-- start SOURCE EXCERPT --

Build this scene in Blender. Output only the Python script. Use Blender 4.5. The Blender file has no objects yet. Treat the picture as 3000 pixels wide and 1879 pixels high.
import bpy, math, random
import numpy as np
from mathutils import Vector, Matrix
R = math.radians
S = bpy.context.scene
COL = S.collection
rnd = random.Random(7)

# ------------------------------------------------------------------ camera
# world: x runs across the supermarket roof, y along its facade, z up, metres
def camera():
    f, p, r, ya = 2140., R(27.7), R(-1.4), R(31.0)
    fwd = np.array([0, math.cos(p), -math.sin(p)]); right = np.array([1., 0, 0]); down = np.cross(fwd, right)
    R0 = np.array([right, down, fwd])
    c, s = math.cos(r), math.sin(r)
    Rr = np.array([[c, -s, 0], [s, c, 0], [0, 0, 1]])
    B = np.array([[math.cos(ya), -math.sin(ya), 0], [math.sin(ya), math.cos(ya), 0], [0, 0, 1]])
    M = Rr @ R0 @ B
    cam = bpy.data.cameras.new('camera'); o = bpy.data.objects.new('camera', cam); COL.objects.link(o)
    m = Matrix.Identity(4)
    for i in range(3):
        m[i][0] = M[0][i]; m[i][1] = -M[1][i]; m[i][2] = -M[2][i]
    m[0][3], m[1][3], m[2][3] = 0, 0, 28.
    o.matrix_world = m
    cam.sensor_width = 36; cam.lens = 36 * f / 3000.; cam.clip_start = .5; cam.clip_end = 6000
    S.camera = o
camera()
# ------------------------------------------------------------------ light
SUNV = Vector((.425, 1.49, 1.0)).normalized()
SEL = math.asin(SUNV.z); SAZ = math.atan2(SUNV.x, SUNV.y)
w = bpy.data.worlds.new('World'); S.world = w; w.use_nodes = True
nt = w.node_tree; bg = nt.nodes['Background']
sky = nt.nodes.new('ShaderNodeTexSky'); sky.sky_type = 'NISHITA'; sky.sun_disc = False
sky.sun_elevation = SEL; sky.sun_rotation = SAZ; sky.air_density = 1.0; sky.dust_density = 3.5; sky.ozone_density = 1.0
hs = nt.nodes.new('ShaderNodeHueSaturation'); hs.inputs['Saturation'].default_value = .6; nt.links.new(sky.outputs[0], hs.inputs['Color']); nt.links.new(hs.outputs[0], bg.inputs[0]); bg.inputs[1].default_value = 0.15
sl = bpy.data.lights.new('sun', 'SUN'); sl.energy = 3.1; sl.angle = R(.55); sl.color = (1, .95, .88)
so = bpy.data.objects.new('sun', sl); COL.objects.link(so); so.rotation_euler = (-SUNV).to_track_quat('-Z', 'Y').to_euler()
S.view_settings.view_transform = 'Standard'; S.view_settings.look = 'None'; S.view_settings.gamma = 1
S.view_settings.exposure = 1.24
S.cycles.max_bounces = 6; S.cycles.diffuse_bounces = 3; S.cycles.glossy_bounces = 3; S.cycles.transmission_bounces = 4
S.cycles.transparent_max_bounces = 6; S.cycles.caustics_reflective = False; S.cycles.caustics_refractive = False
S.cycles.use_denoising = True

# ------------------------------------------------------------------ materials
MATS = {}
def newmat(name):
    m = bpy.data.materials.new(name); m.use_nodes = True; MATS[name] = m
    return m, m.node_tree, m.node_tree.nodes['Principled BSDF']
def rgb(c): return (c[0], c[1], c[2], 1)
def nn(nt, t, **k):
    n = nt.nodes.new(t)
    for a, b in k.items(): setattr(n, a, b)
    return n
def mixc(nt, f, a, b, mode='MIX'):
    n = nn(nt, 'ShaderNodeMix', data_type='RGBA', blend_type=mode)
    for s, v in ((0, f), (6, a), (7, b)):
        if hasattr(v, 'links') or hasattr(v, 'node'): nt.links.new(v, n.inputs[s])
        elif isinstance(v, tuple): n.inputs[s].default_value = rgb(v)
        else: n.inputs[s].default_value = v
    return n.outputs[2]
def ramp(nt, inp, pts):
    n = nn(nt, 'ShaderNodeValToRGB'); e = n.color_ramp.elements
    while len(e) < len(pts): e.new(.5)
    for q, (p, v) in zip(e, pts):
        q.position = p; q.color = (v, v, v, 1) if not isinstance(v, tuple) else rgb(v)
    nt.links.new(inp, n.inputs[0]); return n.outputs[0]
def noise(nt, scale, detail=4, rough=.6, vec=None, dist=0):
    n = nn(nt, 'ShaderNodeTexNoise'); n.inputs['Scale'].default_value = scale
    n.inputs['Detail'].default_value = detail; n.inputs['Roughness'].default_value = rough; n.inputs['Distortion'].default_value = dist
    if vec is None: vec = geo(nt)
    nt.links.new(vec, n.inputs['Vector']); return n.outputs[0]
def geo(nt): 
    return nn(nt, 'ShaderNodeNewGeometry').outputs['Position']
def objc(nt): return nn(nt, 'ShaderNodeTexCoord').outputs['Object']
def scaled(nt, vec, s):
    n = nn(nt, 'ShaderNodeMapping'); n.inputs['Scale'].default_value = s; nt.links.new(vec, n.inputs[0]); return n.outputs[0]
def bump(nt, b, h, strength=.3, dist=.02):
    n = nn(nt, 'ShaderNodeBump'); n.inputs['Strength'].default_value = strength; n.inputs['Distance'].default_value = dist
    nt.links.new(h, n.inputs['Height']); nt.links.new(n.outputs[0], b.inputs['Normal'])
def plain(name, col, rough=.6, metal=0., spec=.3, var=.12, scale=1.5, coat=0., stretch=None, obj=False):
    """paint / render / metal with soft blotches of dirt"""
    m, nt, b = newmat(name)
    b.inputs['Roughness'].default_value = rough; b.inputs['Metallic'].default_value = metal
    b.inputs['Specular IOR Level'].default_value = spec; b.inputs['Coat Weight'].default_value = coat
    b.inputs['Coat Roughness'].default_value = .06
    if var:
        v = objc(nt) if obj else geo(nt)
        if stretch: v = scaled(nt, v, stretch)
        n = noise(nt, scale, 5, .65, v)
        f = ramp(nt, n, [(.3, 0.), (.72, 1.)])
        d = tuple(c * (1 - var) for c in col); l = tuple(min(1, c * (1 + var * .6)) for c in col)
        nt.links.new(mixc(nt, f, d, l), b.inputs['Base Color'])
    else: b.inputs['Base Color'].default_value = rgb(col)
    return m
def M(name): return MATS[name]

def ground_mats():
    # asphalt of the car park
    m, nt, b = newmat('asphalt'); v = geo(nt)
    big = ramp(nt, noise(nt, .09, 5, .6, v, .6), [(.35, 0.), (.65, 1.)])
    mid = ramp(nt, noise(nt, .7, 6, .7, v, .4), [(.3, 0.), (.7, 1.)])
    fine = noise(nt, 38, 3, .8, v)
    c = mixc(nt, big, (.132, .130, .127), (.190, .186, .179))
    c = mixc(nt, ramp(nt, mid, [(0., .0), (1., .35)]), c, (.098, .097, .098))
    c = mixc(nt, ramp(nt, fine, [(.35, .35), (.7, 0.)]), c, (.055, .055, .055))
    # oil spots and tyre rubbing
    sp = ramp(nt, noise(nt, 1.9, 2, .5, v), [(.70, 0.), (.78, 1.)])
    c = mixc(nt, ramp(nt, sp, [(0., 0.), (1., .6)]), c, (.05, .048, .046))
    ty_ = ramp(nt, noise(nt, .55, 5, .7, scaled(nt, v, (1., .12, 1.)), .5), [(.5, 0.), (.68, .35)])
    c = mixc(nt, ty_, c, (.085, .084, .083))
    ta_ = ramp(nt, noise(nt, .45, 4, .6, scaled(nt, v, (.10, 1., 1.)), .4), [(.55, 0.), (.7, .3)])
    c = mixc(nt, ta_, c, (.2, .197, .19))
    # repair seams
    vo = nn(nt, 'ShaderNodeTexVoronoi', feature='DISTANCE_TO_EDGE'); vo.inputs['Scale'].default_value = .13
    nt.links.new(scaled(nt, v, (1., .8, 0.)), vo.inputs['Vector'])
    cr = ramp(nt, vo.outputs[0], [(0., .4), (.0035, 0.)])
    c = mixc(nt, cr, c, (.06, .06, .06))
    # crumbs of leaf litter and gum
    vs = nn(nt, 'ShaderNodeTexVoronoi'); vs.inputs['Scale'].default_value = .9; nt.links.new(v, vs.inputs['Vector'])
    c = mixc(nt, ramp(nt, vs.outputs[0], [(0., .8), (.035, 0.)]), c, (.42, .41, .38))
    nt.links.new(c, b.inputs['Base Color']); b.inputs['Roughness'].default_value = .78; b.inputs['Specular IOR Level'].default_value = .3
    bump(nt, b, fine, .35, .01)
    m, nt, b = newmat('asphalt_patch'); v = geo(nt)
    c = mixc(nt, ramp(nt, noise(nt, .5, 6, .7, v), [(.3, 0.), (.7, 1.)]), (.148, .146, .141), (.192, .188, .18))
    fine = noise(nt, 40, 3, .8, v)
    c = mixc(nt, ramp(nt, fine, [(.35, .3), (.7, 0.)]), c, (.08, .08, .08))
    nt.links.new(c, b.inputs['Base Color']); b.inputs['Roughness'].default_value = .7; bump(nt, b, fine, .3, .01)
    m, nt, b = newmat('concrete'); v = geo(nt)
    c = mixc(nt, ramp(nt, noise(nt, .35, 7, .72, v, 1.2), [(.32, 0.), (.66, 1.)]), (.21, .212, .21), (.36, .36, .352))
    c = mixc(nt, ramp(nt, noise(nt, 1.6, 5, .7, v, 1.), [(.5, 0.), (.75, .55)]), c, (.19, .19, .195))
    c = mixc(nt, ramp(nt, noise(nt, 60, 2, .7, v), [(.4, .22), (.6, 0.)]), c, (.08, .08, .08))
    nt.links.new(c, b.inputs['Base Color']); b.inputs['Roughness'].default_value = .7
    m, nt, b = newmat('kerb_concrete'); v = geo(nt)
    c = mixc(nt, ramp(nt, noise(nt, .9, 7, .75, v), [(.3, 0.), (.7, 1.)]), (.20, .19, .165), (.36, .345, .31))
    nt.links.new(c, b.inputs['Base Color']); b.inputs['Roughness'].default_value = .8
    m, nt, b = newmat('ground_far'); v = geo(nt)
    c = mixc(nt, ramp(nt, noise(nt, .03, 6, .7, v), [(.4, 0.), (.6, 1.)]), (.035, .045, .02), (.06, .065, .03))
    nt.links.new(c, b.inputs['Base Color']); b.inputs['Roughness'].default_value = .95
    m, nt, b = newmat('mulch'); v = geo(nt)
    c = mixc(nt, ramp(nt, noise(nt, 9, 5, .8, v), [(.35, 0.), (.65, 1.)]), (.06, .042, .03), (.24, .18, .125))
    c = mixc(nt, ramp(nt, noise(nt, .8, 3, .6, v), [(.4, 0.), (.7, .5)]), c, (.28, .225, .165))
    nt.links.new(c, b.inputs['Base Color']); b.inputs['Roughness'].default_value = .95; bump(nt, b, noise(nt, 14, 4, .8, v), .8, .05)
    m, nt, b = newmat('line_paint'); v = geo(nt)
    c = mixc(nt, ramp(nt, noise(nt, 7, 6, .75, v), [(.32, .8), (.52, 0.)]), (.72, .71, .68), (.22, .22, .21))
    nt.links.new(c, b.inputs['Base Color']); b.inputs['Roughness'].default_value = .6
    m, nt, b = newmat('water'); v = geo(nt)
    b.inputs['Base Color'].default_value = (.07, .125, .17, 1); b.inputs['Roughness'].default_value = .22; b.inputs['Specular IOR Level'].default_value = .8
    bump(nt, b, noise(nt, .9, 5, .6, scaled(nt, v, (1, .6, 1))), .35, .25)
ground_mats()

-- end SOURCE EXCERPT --

• YOUR INSTRUCTIONS
Beginning at the first line above, repeat exactly until the line containing "rnd = random.Random(7)", which is included.

• SOLUTION
Build this scene in Blender. Output only the Python script. Use Blender 4.5. The Blender file has no objects yet. Treat the picture as 3000 pixels wide and 1879 pixels high.
import bpy, math, random
import numpy as np
from mathutils import Vector, Matrix
R = math.radians
S = bpy.context.scene
COL = S.collection
rnd = random.Random(7)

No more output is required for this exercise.